* **CHALLENGE**: Return the lines where the word "this" occurs.

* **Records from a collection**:
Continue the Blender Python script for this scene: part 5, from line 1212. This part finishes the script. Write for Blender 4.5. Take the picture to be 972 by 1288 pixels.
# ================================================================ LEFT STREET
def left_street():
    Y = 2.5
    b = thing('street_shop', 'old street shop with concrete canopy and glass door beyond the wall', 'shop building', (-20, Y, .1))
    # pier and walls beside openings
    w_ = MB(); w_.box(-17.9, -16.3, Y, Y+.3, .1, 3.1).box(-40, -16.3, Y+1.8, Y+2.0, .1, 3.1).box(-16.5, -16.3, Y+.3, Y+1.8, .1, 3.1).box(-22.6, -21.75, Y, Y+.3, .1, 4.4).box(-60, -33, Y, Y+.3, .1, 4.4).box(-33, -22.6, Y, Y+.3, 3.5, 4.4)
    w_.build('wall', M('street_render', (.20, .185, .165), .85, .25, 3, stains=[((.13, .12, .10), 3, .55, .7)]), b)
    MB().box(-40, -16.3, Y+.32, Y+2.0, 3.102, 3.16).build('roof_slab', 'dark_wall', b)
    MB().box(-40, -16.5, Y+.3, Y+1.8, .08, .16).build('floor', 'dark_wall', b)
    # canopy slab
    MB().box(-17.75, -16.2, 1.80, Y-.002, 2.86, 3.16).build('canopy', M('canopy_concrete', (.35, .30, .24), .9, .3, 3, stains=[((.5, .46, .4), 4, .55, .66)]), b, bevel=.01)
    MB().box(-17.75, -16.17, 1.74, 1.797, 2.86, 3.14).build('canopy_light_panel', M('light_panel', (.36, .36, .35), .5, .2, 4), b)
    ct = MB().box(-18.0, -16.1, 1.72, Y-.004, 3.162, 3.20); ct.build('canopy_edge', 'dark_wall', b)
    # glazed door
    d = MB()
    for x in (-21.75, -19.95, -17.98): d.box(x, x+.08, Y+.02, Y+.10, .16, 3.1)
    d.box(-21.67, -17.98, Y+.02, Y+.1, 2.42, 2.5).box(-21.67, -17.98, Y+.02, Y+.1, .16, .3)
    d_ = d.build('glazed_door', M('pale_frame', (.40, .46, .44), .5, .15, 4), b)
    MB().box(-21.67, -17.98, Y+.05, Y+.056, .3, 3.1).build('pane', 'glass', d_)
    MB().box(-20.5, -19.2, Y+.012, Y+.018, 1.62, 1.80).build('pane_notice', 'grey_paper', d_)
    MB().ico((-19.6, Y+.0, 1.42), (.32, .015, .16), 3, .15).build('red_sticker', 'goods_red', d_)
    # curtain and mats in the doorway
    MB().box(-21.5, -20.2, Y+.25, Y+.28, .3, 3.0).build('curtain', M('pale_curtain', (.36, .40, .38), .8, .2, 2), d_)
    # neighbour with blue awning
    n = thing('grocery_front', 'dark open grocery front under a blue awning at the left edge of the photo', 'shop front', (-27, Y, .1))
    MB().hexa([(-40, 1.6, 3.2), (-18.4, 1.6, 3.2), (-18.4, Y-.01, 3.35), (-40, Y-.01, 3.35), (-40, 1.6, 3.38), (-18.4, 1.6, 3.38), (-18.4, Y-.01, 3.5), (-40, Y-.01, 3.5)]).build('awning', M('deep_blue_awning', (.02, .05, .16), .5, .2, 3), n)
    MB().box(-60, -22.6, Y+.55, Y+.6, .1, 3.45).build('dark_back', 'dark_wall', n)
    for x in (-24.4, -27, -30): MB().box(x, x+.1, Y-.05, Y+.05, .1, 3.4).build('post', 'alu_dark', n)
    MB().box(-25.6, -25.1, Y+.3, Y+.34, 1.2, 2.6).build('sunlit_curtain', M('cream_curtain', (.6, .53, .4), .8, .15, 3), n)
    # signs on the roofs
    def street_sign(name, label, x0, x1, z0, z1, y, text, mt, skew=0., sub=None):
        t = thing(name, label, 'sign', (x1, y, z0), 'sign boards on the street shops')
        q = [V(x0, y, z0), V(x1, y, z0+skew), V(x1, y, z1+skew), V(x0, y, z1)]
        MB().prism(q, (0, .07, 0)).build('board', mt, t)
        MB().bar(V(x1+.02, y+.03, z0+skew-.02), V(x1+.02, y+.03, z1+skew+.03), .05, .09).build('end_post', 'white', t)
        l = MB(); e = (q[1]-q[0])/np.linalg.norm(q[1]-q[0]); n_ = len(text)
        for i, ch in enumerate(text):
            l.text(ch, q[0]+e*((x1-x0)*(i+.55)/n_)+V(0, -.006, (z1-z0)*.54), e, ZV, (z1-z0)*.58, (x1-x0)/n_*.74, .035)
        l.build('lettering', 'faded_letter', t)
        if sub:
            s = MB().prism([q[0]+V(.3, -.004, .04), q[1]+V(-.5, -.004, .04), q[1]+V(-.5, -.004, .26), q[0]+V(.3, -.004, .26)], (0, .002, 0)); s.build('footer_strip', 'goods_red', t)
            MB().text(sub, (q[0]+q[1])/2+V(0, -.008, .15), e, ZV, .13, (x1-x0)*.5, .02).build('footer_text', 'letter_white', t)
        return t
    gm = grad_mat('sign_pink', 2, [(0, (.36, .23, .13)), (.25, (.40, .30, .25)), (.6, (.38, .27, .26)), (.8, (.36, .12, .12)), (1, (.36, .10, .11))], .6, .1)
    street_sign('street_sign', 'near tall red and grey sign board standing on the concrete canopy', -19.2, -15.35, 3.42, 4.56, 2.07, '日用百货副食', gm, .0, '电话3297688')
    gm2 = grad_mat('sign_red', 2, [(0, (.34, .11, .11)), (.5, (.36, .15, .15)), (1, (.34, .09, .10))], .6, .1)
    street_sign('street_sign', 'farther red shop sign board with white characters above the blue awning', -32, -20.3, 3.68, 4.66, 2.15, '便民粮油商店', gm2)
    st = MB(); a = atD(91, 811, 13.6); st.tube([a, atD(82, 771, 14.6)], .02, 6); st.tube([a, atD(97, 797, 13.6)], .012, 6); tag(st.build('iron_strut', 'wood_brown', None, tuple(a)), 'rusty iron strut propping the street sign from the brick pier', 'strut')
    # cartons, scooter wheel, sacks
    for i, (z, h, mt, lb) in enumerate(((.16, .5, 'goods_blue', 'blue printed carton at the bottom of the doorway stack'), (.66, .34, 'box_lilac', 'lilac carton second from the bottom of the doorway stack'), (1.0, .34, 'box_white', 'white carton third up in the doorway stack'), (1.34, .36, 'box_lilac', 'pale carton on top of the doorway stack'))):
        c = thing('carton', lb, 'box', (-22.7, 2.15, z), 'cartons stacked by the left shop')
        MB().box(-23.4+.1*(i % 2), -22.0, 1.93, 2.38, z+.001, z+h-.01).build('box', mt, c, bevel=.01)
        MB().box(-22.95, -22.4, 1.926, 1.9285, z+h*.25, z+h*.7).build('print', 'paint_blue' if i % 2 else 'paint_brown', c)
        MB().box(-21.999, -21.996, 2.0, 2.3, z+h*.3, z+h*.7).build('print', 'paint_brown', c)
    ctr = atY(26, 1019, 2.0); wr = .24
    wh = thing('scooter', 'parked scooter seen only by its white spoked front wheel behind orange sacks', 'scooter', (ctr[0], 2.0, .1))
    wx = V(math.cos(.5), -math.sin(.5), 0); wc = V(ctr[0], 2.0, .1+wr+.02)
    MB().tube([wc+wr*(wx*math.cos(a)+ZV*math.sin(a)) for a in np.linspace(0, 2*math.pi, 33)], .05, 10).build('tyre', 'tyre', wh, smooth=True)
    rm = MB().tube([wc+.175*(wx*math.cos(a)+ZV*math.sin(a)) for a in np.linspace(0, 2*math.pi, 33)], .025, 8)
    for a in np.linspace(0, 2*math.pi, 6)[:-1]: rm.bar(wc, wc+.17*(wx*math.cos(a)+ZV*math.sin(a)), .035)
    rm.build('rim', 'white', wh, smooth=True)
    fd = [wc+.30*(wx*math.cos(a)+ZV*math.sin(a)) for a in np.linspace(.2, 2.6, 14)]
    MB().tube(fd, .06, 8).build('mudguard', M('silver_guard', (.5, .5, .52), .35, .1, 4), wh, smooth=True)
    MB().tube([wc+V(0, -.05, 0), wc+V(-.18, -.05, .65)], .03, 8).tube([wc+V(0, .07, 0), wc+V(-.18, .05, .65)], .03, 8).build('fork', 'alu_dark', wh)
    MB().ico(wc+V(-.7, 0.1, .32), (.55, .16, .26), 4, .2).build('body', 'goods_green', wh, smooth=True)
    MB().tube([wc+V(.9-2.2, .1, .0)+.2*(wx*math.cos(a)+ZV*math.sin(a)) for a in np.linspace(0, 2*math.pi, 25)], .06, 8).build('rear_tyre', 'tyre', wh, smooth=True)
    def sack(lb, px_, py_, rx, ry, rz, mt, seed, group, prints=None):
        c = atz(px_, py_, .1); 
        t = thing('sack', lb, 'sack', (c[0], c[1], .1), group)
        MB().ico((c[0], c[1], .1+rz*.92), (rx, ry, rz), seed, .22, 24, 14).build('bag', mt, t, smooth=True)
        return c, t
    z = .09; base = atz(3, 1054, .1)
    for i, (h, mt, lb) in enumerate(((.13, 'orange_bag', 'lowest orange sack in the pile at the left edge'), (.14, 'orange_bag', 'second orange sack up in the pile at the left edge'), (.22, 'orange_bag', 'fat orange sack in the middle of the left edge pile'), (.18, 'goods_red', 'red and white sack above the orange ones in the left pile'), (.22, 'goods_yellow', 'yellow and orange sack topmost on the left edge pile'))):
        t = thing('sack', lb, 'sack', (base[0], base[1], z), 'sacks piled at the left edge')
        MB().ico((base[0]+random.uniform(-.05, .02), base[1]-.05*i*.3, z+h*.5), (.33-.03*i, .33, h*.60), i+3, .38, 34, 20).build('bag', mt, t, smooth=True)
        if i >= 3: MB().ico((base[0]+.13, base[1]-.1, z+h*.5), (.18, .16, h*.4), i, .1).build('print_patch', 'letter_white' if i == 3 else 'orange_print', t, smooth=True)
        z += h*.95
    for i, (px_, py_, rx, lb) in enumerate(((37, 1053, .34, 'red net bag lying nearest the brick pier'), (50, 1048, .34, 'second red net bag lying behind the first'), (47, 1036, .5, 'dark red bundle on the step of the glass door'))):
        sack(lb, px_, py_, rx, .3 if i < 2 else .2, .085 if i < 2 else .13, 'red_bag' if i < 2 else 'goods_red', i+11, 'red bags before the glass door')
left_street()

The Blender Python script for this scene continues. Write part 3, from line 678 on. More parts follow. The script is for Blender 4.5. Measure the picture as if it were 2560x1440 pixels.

* **RESULT**:
Continue the Blender Python script for this scene: part 5, from line 1212. This part finishes the script. Write for Blender 4.5. Take the picture to be 972 by 1288 pixels.
The Blender Python script for this scene continues. Write part 3, from line 678 on. More parts follow. The script is for Blender 4.5. Measure the picture as if it were 2560x1440 pixels.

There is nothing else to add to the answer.